▸ What needs to be done:
Omit the pictures and output exactly the lines from the start of the entries through the line containing "PI = math.pi".

[START Exercise inputs]

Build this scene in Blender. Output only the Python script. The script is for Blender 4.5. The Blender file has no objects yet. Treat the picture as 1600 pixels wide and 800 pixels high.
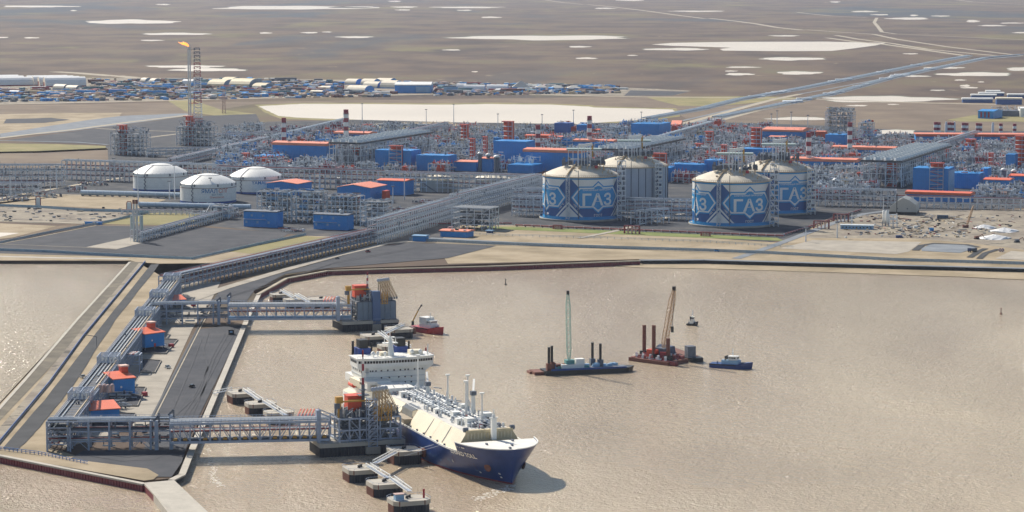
import bpy, bmesh, math, random
from mathutils import Vector, Matrix
R = random.Random(7)
sc = bpy.context.scene
C = sc.collection
PI = math.pi

# ------------------------------------------------------------------ camera
H, FPX, YH = 276.0, 4100.0, -55.0           # camera height (m), focal length in photo pixels, horizon row
pitch = math.atan((400 - YH) / FPX)
cp, sp = math.cos(pitch), math.sin(pitch)
cam = bpy.data.cameras.new('camera'); camo = bpy.data.objects.new('camera', cam); C.objects.link(camo)
camo.location = (0, 0, H); camo.rotation_euler = (PI / 2 - pitch, 0, 0)
cam.sensor_width = 36; cam.lens = 36 * FPX / 1600
cam.clip_start = 1; cam.clip_end = 200000
sc.camera = camo
sc.render.resolution_x = 1024; sc.render.resolution_y = 512

# ------------------------------------------------------------------ sky, sun, exposure
SUN_EL, SUN_AZ = math.radians(39), math.radians(-37)     # azimuth from +Y, negative = to the left
w = bpy.data.worlds.new('World'); sc.world = w; w.use_nodes = True
nt = w.node_tree; bg = nt.nodes['Background']
sky = nt.nodes.new('ShaderNodeTexSky'); sky.sky_type = 'NISHITA'; sky.sun_disc = False
sky.sun_elevation = SUN_EL; sky.sun_rotation = SUN_AZ; sky.air_density = 1.0; sky.dust_density = 0.6; sky.altitude = 100
nt.links.new(sky.outputs[0], bg.inputs[0]); bg.inputs[1].default_value = 0.082
sd = bpy.data.lights.new('sun', 'SUN'); sd.energy = 5.0; sd.angle = math.radians(0.6); sd.color = (1.0, 0.91, 0.78)
so = bpy.data.objects.new('sun', sd); C.objects.link(so)
dirv = Vector((math.sin(SUN_AZ) * math.cos(SUN_EL), math.cos(SUN_AZ) * math.cos(SUN_EL), math.sin(SUN_EL)))
so.rotation_euler = dirv.to_track_quat('Z', 'Y').to_euler(); so.location = (-800, 2000, 900)
sc.view_settings.view_transform = 'Standard'; sc.view_settings.look = 'None'
sc.view_settings.exposure = 0.42; sc.view_settings.gamma = 1

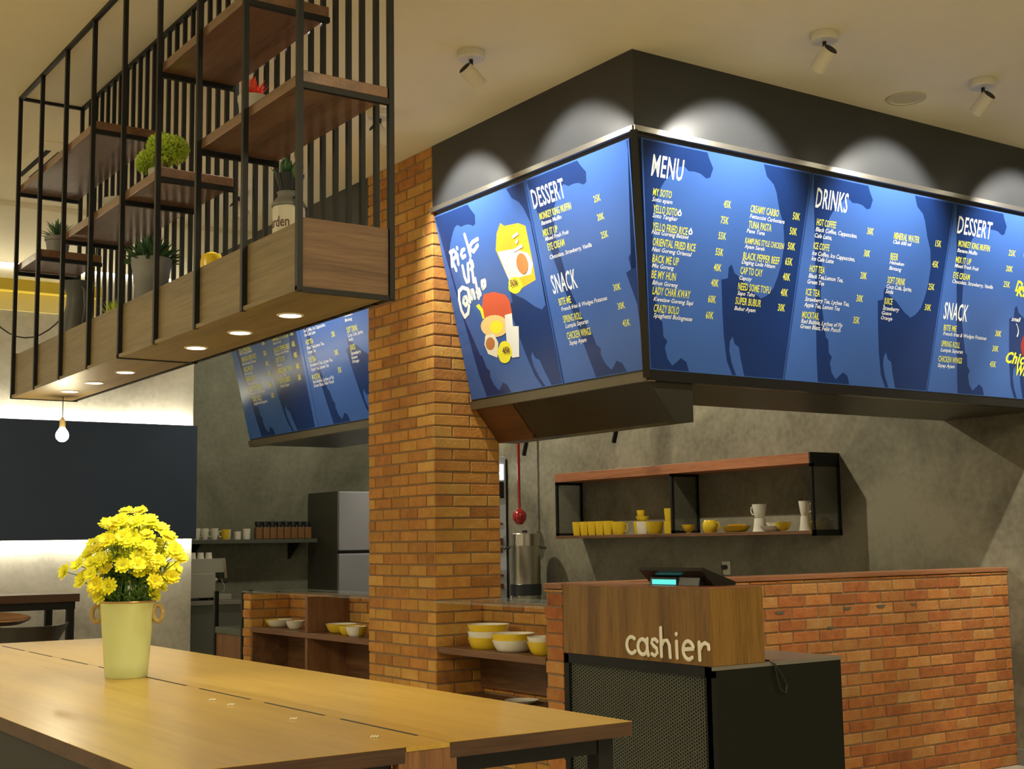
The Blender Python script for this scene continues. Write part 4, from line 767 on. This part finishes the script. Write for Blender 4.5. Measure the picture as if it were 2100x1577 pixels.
vessel('serving_dish', 'long white dish with a yellow end in the far bay of the counter', 'dish', (XV, 8.78, SZ), .060, .098, .052, group=g2, sy=1.15, split=(PI*.35, PI*1.05))
vessel('serving_bowl', 'small white bowl against the wooden divider in the far bay', 'bowl', (XV-.02, 8.47, SZ), .038, .066, .055, group=g2)
vessel('serving_dish', 'long yellow dish with a white rim in the bay next to the column', 'dish', (XV+.02, 7.86, SZ), .065, .100, .058, group=g2, sy=1.2, split=(PI*.92, PI*1.75))
vessel('serving_bowl', 'yellow bowl between the long yellow dish and the white bowl by the column', 'bowl', (XV-.05, 7.62, SZ), .042, .072, .060, 'y', group=g2)
vessel('serving_bowl', 'white and yellow bowl partly hidden by the brick column', 'bowl', (XV-.08, 7.47, SZ), .040, .070, .062, group=g2, split=(PI*1.42, PI*1.95))
vessel('small_cup', 'small white cup on the side stand shelf', 'cup', (XV+.02, 9.22, .8325), .024, .034, .042)

# ------------------------------------------------------------------ cashier desk
c = thing('cashier_desk', 'cashier desk with a wooden box front lettered cashier on a dark mesh-sided base', 'cashier desk', (4.2, 4.7, 0))
BY0, BY1, BX1 = 4.195, YW-.010, 4.205
b = MB(); b.box(X0, BX1, BY0, BY1, .893, 1.214, bev=.002); off(b.build('box_front', M['walnut_z'], c))
b = MB(); b.box(X0+.0005, BX1-.0005, BY0+.0005, BY1, 1.2142, 1.2225); off(b.build('box_rim', M['cap'], c))
b = MB(); b.box(X0+.030, 4.685, BY0+.006, BY1, .02, .874); b.box(X0+.004, X0+.03, BY0+.006, BY0+.036, 0, .89); off(b.build('base_cabinet', M['base_paint'], c))
b = MB(); b.box(X0+.006, 4.69, BY0+.003, BY1, .8745, .8925, bev=.002); off(b.build('base_top', M['base_top'], c))
b = MB(); fx = X0+.004
b.box(fx, fx+.026, BY0+.004, BY1, .846, .8915); b.box(fx, fx+.026, BY0+.004, BY1, .02, .05); b.box(fx, fx+.026, BY0+.004, BY0+.045, .02, .89); b.box(fx, fx+.026, BY1-.035, BY1, .02, .89)
bf = off(b.build('black_frame', M['black'], c))
def lattice(mb, plane, u0, u1, z0, z1, fix, pitch, w_, slope=.5):
    """expanded metal: two families of slanting strands clipped to a rectangle"""
    H = z1-z0; W_ = u1-u0
    for sg in (1, -1):
        k = -H/slope
        while k < W_+H/slope:
            a = (k, 0) if sg > 0 else (k, H); e = (k+H/slope, H) if sg > 0 else (k+H/slope, 0)
            t0 = max(0, -a[0]/(e[0]-a[0])); t1 = min(1, (W_-a[0])/(e[0]-a[0]))
            if t1 > t0:
                p = [(a[0]+(e[0]-a[0])*t, a[1]+(e[1]-a[1])*t) for t in (t0, t1)]
                q = [(fix, u0+u, z0+z) if plane == 'X' else (u0+u, fix, z0+z) for u, z in p]
                mb.bar(q[0], q[1], w_, .0025, upv=(1, 0, 0) if plane == 'X' else (0, 1, 0))
            k += pitch
b = MB(); lattice(b, 'X', BY0+.046, BY1-.036, .051, .845, X0+.018, .030, .0048); b.build('expanded_metal', M['meshmetal'], bf)
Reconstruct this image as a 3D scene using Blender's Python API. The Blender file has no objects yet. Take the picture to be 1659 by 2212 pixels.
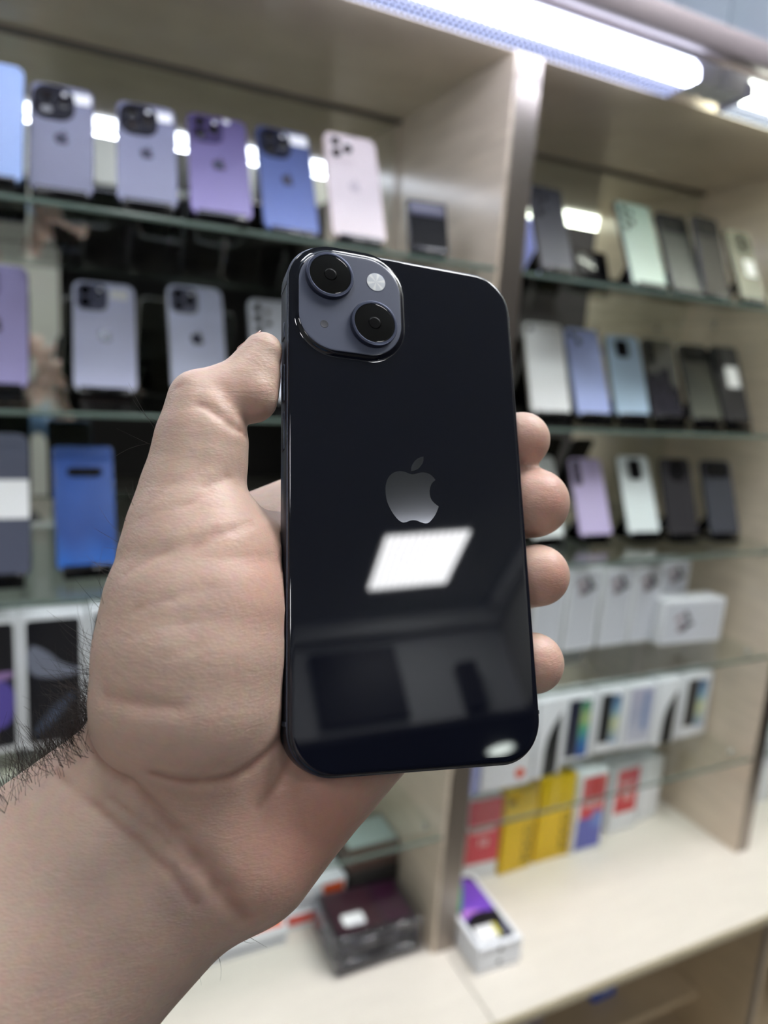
import bpy, bmesh, math, random
import numpy as np
from mathutils import Matrix, Vector, Euler
from mathutils.geometry import tessellate_polygon

C = bpy.context.scene.collection
SC = bpy.context.scene
ZC = 1.55          # camera height above the floor; below, z is given relative to the camera and lifted at the end

# ------------------------------------------------------------------ camera, light, exposure
FPX = 1555.5       # focal length in pixels of the 1659 x 2212 frame
R = np.array([[0.90014581, -0.43026617, 0.06788627],
              [-0.02339678, -0.20338324, -0.97881962],
              [0.4349599, 0.87949206, -0.19314141]])      # rows: camera right, down, forward
cam_data = bpy.data.cameras.new('camera')
cam = bpy.data.objects.new('camera', cam_data); C.objects.link(cam)
cam_data.sensor_fit = 'VERTICAL'; cam_data.sensor_height = 36.0
cam_data.lens = FPX / 2212 * 36.0
cam_data.clip_start = 0.01
cam_data.dof.use_dof = True
cam_data.dof.focus_distance = 0.196
cam_data.dof.aperture_fstop = cam_data.lens / 3.3
cam_data.dof.aperture_blades = 0
_m = Matrix([[R[0][i], -R[1][i], -R[2][i]] for i in range(3)]).to_4x4()
_m.translation = (0, 0, ZC)
cam.matrix_world = _m
SC.camera = cam

world = bpy.data.worlds.new('world'); SC.world = world; world.use_nodes = True
world.node_tree.nodes['Background'].inputs[0].default_value = (0.8, 0.9, 1.0, 1)
world.node_tree.nodes['Background'].inputs[1].default_value = 0.05

SC.view_settings.view_transform = 'Standard'
SC.view_settings.look = 'None'
SC.view_settings.gamma = 1.0
SC.view_settings.use_curve_mapping = False
SC.view_settings.exposure = 0.52
SC.cycles.transparent_max_bounces = 24
SC.cycles.max_bounces = 10
SC.cycles.sample_clamp_indirect = 6.0
SC.cycles.blur_glossy = 0.4

LAMP_POWER = 15.0        # shelf lamps
LAMP_COL = (0.80, 0.84, 1.0)
LAMP_COL_RIGHT = (0.95, 1.0, 0.86)
PANEL_POWER = 23.0       # ceiling panels: the one mirrored in the phone and the added fill panels
PANEL_COL = (0.98, 0.985, 1.0)

# ------------------------------------------------------------------ colour and material helpers
def s2l(c):
    return tuple(((v / 255) / 12.92 if v / 255 <= 0.04045 else ((v / 255 + 0.055) / 1.055) ** 2.4) for v in c)

def newmat(name):
    m = bpy.data.materials.new(name); m.use_nodes = True
    nt = m.node_tree; nt.nodes.clear()
    out = nt.nodes.new('ShaderNodeOutputMaterial')
    return m, nt, out

def pmat(name, col, rough=0.5, metal=0.0, spec=0.5, coat=0.0, noise=0.0, nscale=40.0, bump=0.0, bscale=300.0, srgb=True):
    m, nt, out = newmat(name)
    b = nt.nodes.new('ShaderNodeBsdfPrincipled'); nt.links.new(b.outputs[0], out.inputs[0])
    c = s2l(col) if srgb else col
    b.inputs['Base Color'].default_value = (*c, 1)
    b.inputs['Roughness'].default_value = rough
    b.inputs['Metallic'].default_value = metal
    b.inputs['Specular IOR Level'].default_value = spec
    b.inputs['Coat Weight'].default_value = coat
    b.inputs['Coat Roughness'].default_value = 0.03
    tc = nt.nodes.new('ShaderNodeTexCoord')
    nz = nt.nodes.new('ShaderNodeTexNoise'); nz.inputs['Scale'].default_value = nscale
    nt.links.new(tc.outputs['Object'], nz.inputs['Vector'])
    mx = nt.nodes.new('ShaderNodeMixRGB'); mx.blend_type = 'MULTIPLY'; mx.inputs[0].default_value = noise
    mx.inputs[1].default_value = (*c, 1)
    nt.links.new(nz.outputs['Color'], mx.inputs[2])
    nt.links.new(mx.outputs[0], b.inputs['Base Color'])
    if bump:
        n2 = nt.nodes.new('ShaderNodeTexNoise'); n2.inputs['Scale'].default_value = bscale
        nt.links.new(tc.outputs['Object'], n2.inputs['Vector'])
        bp = nt.nodes.new('ShaderNodeBump'); bp.inputs['Strength'].default_value = bump; bp.inputs['Distance'].default_value = 0.001
        nt.links.new(n2.outputs['Fac'], bp.inputs['Height'])
        nt.links.new(bp.outputs[0], b.inputs['Normal'])
    return m

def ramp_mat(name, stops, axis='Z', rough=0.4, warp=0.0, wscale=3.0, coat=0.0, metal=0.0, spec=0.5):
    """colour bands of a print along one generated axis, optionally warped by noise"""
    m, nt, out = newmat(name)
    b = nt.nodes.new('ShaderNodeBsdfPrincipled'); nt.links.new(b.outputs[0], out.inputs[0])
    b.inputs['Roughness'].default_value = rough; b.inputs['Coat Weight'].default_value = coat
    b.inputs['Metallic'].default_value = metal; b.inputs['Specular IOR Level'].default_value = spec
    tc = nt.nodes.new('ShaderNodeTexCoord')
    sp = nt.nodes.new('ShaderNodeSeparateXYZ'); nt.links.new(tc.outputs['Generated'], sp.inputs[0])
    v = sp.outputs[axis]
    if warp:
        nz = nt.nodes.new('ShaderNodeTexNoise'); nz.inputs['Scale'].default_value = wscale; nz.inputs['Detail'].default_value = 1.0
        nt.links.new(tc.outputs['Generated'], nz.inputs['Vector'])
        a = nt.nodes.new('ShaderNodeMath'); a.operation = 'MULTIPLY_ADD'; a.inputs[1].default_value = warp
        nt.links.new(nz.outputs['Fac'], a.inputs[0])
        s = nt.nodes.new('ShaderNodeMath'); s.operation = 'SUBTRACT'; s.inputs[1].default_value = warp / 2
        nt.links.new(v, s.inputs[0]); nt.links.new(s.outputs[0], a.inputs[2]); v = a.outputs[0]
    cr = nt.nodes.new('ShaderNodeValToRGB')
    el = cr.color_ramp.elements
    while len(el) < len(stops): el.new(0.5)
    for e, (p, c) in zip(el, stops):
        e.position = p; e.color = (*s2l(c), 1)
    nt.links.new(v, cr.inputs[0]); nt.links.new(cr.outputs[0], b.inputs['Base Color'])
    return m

def emat(name, col, power):
    m, nt, out = newmat(name)
    e = nt.nodes.new('ShaderNodeEmission'); e.inputs[0].default_value = (*col, 1); e.inputs[1].default_value = power
    nt.links.new(e.outputs[0], out.inputs[0]); return m

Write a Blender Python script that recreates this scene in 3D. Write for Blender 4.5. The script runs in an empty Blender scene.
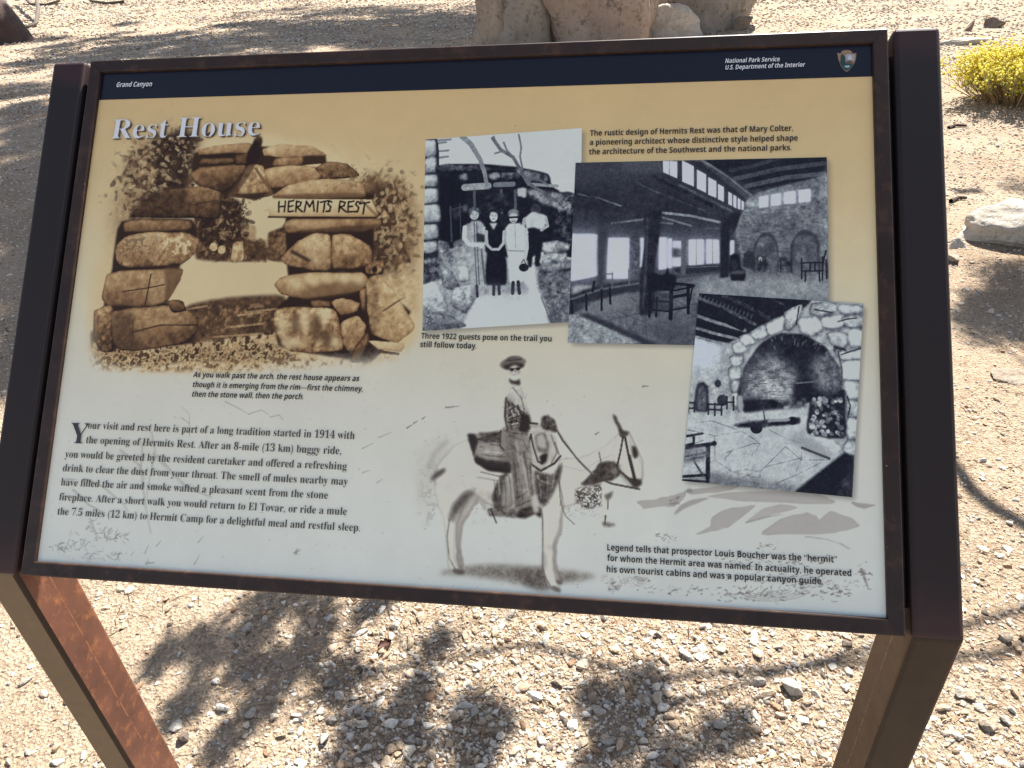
import bpy, bmesh, math, random
import numpy as np
from mathutils import Vector, Matrix

SC = bpy.context.scene
COL = SC.collection
RNG = np.random.default_rng(7)
random.seed(7)
R = math.radians

# ------------------------------------------------------------------ camera, sky, sun, exposure
TILT = R(49.0)            # slope of the exhibit panel
EDGE_Z = 0.80             # height of its lower edge
PW, PH = 0.94, 0.62805    # outer size of the panel frame
F_PX = 725.14
# pixel -> panel plane (metres from the lower left frame corner): the four frame corners seen in the photograph
def homography(src, dst):
    A = []
    for (x, y), (u, v) in zip(src, dst):
        A.append([x, y, 1, 0, 0, 0, -u*x, -u*y, -u]); A.append([0, 0, 0, x, y, 1, -v*x, -v*y, -v])
    return np.linalg.svd(np.array(A, float))[2][-1].reshape(3, 3)
def hmap(H, p):
    p = np.atleast_2d(np.asarray(p, float)); q = np.c_[p, np.ones(len(p))] @ H.T
    return q[:, :2] / q[:, 2:3]
CORNERS_PX = [(90.5, 60.5), (888, 28), (906, 637), (20, 575)]
CORNERS_UV = [(0, PH), (PW, PH), (PW, 0), (0, 0)]
H_UV2PX = homography(CORNERS_UV, CORNERS_PX)
H_PX2UV = homography(CORNERS_PX, CORNERS_UV)

Bm = np.diag([1/F_PX, 1/F_PX, 1.0]) @ np.array([[1, 0, -512], [0, 1, -384], [0, 0, 1.0]]) @ H_UV2PX
Bm /= np.linalg.norm(Bm[:, 0])
if Bm[2, 2] < 0: Bm = -Bm
_r1, _r2 = Bm[:, 0], Bm[:, 1]
_U, _S, _Vt = np.linalg.svd(np.stack([_r1, _r2, np.cross(_r1, _r2)], 1)); _Rp = _U @ _Vt
_r1, _r2, _r3 = _Rp.T
RW = np.stack([_r1, math.cos(TILT)*_r2 - math.sin(TILT)*_r3, math.sin(TILT)*_r2 + math.cos(TILT)*_r3], 1)
ORIGIN = np.array([-PW/2, 0, EDGE_Z])
CAM = ORIGIN - RW.T @ Bm[:, 2]
def ground_at(x, y, z=0.0):
    d = RW.T @ np.array([(x-512)/F_PX, (y-384)/F_PX, 1.0])
    return CAM + d*(z - CAM[2])/d[2]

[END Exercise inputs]

▸ The solution:
Build this scene in Blender. Output only the Python script. The script is for Blender 4.5. The Blender file has no objects yet. Treat the picture as 1600 pixels wide and 800 pixels high.
import bpy, bmesh, math, random
from mathutils import Vector, Matrix
R = random.Random(7)
sc = bpy.context.scene
C = sc.collection
PI = math.pi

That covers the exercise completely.